A fixture of the Boston creative music scene since the mid '70s, Morris built a strong reputation in the area for his work as a soloist and in acts ranging from duos to larger ensembles. Along the way, friends and colleagues encouraged him to be more like James "Blood" Ulmer and John Scofield. While this suggestion was certainly a vote of confidence in his playing, this suggestion drove Morris – a young musician determined to carve out his own niche in the world – just a little crazy.

“My obligation was to do my own thing, like they did,” he said.

In an attempt to broaden his horizons, Morris traveled to Europe in 1981 to perform in Belgium and Holland. What was Morris' first gig after arriving on foreign soil? Sharing the bill with James "Blood" Ulmer. Who would later hear Morris playing over the loudspeaker at a club and seek him out to compliment him on the originality of his playing? John Scofield. Clearly, Morris made the right choice by packing his bags and going overseas.

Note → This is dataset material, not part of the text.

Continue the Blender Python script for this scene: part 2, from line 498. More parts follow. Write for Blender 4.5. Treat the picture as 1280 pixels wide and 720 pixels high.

“It was really an amazing experience,” he recalls “Two very well-known guitar players who other people told me I should be like – who I like fine, but I wasn't going to be like them, out of respect for them as much as out of respect for myself – understood that and encouraged me to do what I was already doing. That was an incredible thing that's given me an incredible sense of independence ever since... I went home just on a tear, as if from that point on, there was no way anyone was ever going to talk me out of doing exactly what I wanted to do with my music.”

When not exploring new sonic worlds on stage or on record, Morris serves on the faculty at the New England Conservatory's Jazz and Contemporary Improv Department. Considering his penchant for nonconformity, what does the educator in him see as an ideal balance between the forms and structures taught in traditional music education environments and the loosened rules of flat-out noise experimentation?

“I don't know what an ideal would be in general,” he replies. “I think people need to pursue their creative ideas. If they work, they work; if they don't, they don't... People can do what they want, and the more people do what they want, the better off we'll all be. But I think it's impossible to just do Free Music. We think, we repeat ourselves and we plan things, even if we plan things very quickly before we actually render them. I think it's really helpful to have an understanding that to approach things that appear to be sort of randomly configured, we have to do an awful lot of work. There's a high level of technical control and a high level of aesthetic commitment to be able to make something that sounds to listeners to be completely without order, or in some way have what they consider to be some type of amorphous or orderless configuration. The idea of being an artist is that you're trying to expand your audience's understanding of things – to present them with something that you consider to be beautiful, even if it's beautiful in its severity. And if we repeat what we know they know, we've failed. If we get any degree of surprise in that, then we've succeeded.”

As for the future, don't be surprised if Morris' next aural adventure is a completely different animal than The Spanish Donkey.

“I think the challenge for me has been to not think that my music from 1985 should also be my music for 2015,” he says. “As a guitar player, I sort of follow the model that if I'm going to progress with any expression and expand my ability to do something on the instrument and use it differently, I can't play what was new to me in 1999. That's put me in a weird position with an audience, because I'm always doing everything I can to change. I think there have been points where I got close to kind of getting over a little more, and I was done with that particular thing and went on to another one. I was told by some people, 'Don't do that; this is what's working for you now,' and I did it anyway. My relationship with the audience is that I play to people who are willing to accept that I'm trying really hard to keep progressing.”